‘A poet has the responsibility to guard language and to employ it to show what’s happening around’
The Hindu
Meena Kandasamy explores the political responsibility of writers in engaging with classics and reinterpreting traditional stories.
From Circe in Odyssey to Sita in Ramayana, characters in classics have been revisited, and their stories retold from time to time. Meena Kandasamy — poet, novelist and translator — believes that engaging with classics is not just a literary action, but also a political responsibility of writers.
In Kandasamy’s poem “Ms Militancy”, Kannagi, the central character of the Tamil classic Cilappatikāram, sheds the garb of a wife avenging her husband’s death with the power of her chastity to reveal a raging woman whose unflinching belief in justice brings down an empire.

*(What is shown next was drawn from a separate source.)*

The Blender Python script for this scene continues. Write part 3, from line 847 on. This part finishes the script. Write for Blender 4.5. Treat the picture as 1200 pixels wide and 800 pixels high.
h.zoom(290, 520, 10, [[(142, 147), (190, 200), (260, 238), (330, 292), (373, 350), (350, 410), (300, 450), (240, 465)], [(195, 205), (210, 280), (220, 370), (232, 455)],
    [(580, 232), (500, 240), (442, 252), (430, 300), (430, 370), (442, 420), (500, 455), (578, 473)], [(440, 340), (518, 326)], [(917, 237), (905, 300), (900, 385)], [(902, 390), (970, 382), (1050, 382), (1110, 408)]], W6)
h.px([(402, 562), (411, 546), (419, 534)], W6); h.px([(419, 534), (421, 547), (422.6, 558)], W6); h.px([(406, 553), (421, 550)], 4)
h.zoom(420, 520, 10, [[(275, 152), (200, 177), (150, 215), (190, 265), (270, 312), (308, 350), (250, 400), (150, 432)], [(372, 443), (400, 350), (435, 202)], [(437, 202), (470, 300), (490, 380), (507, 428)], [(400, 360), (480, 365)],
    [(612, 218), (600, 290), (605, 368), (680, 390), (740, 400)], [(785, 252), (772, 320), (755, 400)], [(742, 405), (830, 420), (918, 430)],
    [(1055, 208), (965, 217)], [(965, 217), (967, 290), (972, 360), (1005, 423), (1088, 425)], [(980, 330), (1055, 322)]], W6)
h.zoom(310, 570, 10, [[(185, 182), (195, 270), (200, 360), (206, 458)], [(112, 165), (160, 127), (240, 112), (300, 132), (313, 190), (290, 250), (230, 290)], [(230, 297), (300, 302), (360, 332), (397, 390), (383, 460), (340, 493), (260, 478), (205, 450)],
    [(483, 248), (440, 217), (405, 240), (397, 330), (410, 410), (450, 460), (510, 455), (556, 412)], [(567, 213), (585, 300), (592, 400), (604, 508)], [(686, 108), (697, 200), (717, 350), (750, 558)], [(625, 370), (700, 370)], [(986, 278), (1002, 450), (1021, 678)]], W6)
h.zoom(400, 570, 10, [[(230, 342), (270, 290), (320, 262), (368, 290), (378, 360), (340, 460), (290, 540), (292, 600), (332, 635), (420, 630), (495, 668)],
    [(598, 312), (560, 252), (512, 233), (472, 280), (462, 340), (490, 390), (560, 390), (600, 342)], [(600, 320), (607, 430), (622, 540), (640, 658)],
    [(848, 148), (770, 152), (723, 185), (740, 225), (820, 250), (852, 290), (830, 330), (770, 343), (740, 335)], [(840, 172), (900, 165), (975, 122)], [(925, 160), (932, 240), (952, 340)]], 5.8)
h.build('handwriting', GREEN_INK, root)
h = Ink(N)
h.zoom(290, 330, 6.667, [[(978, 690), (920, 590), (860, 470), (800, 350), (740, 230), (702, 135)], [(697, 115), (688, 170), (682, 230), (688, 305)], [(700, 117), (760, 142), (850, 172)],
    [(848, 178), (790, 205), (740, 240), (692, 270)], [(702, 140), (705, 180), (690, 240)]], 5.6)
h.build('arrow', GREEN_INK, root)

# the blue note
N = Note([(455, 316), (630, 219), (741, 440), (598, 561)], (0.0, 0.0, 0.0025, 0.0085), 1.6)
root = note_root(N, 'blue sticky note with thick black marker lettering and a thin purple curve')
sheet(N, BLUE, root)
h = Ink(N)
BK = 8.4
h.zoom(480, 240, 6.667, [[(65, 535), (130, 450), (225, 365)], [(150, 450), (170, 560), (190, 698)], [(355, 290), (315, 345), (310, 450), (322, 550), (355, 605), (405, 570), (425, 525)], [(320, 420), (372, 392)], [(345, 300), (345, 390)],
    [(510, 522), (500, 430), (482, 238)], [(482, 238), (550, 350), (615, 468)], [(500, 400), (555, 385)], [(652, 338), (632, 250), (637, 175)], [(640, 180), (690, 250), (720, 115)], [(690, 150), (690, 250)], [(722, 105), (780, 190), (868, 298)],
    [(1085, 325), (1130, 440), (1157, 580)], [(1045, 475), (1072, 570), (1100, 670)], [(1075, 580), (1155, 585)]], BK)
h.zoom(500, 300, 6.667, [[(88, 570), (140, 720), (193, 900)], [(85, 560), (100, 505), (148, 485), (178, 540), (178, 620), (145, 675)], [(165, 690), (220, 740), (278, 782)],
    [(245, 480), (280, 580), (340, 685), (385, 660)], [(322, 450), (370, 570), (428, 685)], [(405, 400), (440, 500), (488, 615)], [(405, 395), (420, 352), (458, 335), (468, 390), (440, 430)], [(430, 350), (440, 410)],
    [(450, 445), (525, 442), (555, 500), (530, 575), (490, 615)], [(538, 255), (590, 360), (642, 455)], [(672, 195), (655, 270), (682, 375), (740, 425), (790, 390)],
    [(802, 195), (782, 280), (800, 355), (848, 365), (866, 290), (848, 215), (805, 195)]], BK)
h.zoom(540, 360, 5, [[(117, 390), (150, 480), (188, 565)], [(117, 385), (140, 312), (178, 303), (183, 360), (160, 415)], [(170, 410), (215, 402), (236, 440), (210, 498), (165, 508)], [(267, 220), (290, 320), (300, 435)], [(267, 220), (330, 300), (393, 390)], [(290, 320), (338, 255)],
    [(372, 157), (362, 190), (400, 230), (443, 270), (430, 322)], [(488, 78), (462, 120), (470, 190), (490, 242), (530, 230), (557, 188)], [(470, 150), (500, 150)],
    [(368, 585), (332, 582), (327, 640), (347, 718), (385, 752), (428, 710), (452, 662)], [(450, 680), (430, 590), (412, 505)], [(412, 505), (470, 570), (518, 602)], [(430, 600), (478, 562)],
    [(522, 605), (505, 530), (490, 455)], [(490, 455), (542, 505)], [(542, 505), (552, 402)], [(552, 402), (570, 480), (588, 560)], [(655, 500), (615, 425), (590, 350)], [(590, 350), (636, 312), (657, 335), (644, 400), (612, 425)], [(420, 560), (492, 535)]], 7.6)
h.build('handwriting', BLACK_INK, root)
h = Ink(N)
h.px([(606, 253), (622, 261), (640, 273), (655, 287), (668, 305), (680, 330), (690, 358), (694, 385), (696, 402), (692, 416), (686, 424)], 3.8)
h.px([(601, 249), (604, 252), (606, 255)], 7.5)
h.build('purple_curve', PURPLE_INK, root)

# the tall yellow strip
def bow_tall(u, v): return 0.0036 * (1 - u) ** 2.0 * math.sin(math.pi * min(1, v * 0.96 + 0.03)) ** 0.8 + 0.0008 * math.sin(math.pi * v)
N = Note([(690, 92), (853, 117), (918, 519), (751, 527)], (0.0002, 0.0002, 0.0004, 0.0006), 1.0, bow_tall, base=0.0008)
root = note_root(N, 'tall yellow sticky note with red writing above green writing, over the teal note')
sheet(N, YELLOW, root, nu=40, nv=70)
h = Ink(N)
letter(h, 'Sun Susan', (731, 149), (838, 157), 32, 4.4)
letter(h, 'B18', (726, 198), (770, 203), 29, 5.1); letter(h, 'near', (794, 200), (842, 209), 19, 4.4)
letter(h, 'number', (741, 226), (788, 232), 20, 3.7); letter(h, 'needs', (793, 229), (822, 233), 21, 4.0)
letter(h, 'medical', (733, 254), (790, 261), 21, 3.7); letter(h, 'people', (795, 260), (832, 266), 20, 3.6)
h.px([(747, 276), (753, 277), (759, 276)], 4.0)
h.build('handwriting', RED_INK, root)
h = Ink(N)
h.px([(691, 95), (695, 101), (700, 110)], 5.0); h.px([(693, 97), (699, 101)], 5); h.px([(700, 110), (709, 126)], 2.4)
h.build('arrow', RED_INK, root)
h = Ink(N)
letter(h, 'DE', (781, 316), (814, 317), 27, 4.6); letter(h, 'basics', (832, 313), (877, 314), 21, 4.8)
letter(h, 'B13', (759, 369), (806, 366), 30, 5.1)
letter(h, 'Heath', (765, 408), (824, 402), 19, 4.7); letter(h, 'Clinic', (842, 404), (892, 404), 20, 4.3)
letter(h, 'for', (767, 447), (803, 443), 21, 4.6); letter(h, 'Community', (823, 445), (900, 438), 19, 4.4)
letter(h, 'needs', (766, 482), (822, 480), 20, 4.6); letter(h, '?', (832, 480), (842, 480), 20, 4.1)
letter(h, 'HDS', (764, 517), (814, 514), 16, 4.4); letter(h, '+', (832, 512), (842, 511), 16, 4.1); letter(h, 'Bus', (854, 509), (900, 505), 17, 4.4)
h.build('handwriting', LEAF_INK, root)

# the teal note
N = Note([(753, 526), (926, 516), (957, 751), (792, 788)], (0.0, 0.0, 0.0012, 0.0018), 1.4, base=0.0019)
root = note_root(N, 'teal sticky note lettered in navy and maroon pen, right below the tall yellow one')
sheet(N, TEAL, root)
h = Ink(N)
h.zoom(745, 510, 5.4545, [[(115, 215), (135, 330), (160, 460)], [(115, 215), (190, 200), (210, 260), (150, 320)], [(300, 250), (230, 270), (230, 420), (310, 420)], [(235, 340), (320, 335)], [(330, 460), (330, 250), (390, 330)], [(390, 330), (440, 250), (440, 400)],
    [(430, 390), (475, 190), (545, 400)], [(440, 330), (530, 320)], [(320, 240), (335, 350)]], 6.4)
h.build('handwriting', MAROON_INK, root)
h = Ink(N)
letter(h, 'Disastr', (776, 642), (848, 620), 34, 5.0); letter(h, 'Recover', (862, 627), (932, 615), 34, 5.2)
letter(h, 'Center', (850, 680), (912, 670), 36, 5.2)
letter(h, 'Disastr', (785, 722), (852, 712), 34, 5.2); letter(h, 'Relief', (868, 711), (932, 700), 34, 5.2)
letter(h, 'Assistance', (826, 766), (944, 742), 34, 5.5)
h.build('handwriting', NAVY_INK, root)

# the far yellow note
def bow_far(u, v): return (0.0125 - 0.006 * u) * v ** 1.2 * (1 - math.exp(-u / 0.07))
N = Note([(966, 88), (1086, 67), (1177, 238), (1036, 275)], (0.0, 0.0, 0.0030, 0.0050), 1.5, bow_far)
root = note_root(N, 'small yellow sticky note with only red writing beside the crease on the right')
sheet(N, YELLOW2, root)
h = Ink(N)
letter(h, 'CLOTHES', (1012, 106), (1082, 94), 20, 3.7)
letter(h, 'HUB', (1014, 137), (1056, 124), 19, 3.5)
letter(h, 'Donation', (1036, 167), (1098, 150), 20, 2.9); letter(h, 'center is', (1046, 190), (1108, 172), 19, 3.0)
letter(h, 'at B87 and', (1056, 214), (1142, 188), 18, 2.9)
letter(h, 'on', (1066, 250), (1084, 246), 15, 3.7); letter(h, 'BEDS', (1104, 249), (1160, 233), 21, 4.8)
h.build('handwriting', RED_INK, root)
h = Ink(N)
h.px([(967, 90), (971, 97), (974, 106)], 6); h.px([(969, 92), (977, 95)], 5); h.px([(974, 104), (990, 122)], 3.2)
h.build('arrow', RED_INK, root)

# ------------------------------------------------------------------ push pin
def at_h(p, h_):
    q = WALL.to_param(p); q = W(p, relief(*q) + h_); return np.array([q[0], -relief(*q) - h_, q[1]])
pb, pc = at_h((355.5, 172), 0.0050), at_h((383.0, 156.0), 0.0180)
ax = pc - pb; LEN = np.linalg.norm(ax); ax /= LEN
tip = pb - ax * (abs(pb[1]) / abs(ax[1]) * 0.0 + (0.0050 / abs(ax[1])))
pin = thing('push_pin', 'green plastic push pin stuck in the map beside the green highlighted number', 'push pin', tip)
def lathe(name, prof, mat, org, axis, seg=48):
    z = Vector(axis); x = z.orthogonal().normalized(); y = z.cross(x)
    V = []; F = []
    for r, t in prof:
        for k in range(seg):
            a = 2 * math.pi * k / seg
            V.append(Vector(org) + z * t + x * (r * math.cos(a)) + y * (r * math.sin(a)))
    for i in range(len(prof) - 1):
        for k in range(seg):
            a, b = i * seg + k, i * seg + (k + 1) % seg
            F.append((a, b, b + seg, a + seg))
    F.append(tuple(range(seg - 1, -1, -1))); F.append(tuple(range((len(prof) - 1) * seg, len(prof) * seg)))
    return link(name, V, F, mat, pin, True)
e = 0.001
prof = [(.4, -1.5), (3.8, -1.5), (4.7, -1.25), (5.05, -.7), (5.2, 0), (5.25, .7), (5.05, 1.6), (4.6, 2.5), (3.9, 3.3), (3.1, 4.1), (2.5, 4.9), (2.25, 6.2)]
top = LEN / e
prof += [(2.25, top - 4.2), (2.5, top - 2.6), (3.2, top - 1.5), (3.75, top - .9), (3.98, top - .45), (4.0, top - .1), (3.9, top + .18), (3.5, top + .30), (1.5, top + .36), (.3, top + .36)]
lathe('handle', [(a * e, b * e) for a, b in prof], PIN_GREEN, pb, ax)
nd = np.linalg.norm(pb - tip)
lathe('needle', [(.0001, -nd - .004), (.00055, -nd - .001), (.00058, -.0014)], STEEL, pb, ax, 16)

In her translation of the third section of Tirukkural – titled Inupattupal or The Book of Desire – Kandasamy trains a ‘Tamil Decolonial Feminist’ lens to it.
“It’s essential to tell our own stories, stories from the margins which have never been told, stories on women’s experiences which for some reason have never been considered part of high literature or high culture. It’s a massive responsibility,” she says.
The acclaimed writer was recently in Bengaluru to deliver a public lecture at the St. Joseph’s College of Commerce.
“If you don’t change a story or its terrain, then the story becomes so fixed and permanent that it will have only one ending. It tells you that if a woman has desire, it is going to end in tragedy. Such predetermination can only be subverted by going back to these classics,” says Kandasamy who believes revisiting classics is also an act of laying claim to space in history.
Invoking the works of Carol Ann Duffy, Margaret Atwood, Periyar, and Ambedkar, all of whom have engaged with classic texts to train a non-conformist lens towards them, Kandasamy argues that classics and mythologies are living texts that belong to no particular set of people, but to universal imagination.